Currently, the per-liter fuel tax on gasoline stands at 615 won ($0.47), down 205 won or 25 percent from the previous 820 won. The figure for diesel is 369 won, down 212 won or 37 percent from the previous 581 won.

The Ministry of Economy and Finance first introduced a fuel tax cut of 37 percent in July last year. It then raised the figure to 25 percent in January this year and has since left the rate unchanged.

Data from Opinet, a fuel price information platform operated by Korea National Oil Corp. showed gasoline prices averaged 1,684.05 won per liter last month and diesel prices came to 1,628.22 won.

If the tax cuts do not extend, the per-liter retail price of gasoline will rise to 1889.05 won, up 14.5 percent from last year.

However, the extension is not a foregone conclusion, since global oil prices are plunging.
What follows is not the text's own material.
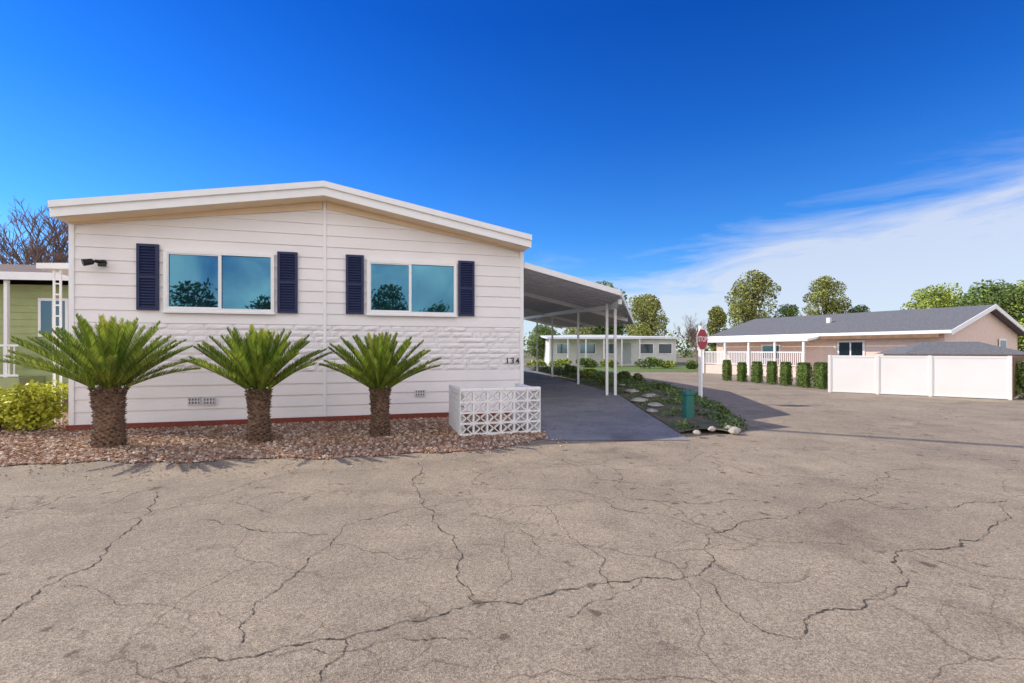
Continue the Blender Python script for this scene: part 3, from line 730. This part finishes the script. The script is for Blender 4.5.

The price of West Texas Intermediate crude oil for January next year came to $69.38 per barrel, Dec. 6 (local time), down 4.1 percent from the previous day. This was the first time since July 3 that the price has fallen below $70 per barrel.

Brent crude oil for January delivery stood at $74.30 per barrel on the London Intercontinental Exchange (ICE), down 3.8 percent from the previous session.

Also advancing the view against the extension is the declining national tax revenue total, as well as recommendations from international organizations such as the International Monetary Fund (IMF) and the OECD that the extension be terminated as scheduled.

The two organizations said a more income-targeted approach is preferred to a blanket policy from the long-term fiscal soundness perspective.